### The task
Copy each line exactly. Leave nothing out.

-- Begin Given data --

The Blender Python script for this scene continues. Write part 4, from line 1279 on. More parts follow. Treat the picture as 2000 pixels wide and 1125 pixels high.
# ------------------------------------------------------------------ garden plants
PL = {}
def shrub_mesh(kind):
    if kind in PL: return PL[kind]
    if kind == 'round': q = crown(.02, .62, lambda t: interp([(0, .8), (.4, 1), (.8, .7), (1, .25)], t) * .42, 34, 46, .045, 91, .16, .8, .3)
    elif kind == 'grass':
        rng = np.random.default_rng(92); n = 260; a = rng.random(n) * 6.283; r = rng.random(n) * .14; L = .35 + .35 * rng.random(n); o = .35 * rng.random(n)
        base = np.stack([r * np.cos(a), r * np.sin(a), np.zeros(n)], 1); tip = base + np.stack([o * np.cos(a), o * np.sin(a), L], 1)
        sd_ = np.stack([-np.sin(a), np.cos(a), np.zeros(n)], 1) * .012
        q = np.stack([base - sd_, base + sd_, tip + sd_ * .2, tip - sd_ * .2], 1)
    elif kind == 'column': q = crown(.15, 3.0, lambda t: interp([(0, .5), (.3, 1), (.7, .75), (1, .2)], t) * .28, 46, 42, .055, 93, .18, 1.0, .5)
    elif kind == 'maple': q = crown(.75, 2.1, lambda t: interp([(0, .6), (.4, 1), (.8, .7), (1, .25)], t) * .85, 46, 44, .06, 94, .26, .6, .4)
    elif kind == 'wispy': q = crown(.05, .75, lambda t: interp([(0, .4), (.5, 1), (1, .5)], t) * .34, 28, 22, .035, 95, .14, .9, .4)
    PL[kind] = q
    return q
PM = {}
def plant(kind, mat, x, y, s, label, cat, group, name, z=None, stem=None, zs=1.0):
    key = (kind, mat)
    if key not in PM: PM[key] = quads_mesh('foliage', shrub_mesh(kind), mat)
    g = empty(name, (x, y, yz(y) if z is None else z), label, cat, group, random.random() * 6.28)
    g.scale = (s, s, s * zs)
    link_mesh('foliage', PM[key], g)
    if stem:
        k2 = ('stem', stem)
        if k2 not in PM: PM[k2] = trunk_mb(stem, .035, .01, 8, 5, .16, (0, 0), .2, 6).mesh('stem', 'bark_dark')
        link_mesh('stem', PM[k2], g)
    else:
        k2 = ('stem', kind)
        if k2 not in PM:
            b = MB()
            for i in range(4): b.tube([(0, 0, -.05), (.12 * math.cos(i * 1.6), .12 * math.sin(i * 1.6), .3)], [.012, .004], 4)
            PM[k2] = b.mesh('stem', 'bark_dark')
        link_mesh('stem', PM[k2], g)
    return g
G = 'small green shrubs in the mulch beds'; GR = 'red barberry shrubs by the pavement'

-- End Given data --

### Final result
The Blender Python script for this scene continues. Write part 4, from line 1279 on. More parts follow. Treat the picture as 2000 pixels wide and 1125 pixels high.
# ------------------------------------------------------------------ garden plants
PL = {}
def shrub_mesh(kind):
    if kind in PL: return PL[kind]
    if kind == 'round': q = crown(.02, .62, lambda t: interp([(0, .8), (.4, 1), (.8, .7), (1, .25)], t) * .42, 34, 46, .045, 91, .16, .8, .3)
    elif kind == 'grass':
        rng = np.random.default_rng(92); n = 260; a = rng.random(n) * 6.283; r = rng.random(n) * .14; L = .35 + .35 * rng.random(n); o = .35 * rng.random(n)
        base = np.stack([r * np.cos(a), r * np.sin(a), np.zeros(n)], 1); tip = base + np.stack([o * np.cos(a), o * np.sin(a), L], 1)
        sd_ = np.stack([-np.sin(a), np.cos(a), np.zeros(n)], 1) * .012
        q = np.stack([base - sd_, base + sd_, tip + sd_ * .2, tip - sd_ * .2], 1)
    elif kind == 'column': q = crown(.15, 3.0, lambda t: interp([(0, .5), (.3, 1), (.7, .75), (1, .2)], t) * .28, 46, 42, .055, 93, .18, 1.0, .5)
    elif kind == 'maple': q = crown(.75, 2.1, lambda t: interp([(0, .6), (.4, 1), (.8, .7), (1, .25)], t) * .85, 46, 44, .06, 94, .26, .6, .4)
    elif kind == 'wispy': q = crown(.05, .75, lambda t: interp([(0, .4), (.5, 1), (1, .5)], t) * .34, 28, 22, .035, 95, .14, .9, .4)
    PL[kind] = q
    return q
PM = {}
def plant(kind, mat, x, y, s, label, cat, group, name, z=None, stem=None, zs=1.0):
    key = (kind, mat)
    if key not in PM: PM[key] = quads_mesh('foliage', shrub_mesh(kind), mat)
    g = empty(name, (x, y, yz(y) if z is None else z), label, cat, group, random.random() * 6.28)
    g.scale = (s, s, s * zs)
    link_mesh('foliage', PM[key], g)
    if stem:
        k2 = ('stem', stem)
        if k2 not in PM: PM[k2] = trunk_mb(stem, .035, .01, 8, 5, .16, (0, 0), .2, 6).mesh('stem', 'bark_dark')
        link_mesh('stem', PM[k2], g)
    else:
        k2 = ('stem', kind)
        if k2 not in PM:
            b = MB()
            for i in range(4): b.tube([(0, 0, -.05), (.12 * math.cos(i * 1.6), .12 * math.sin(i * 1.6), .3)], [.012, .004], 4)
            PM[k2] = b.mesh('stem', 'bark_dark')
        link_mesh('stem', PM[k2], g)
    return g
G = 'small green shrubs in the mulch beds'; GR = 'red barberry shrubs by the pavement'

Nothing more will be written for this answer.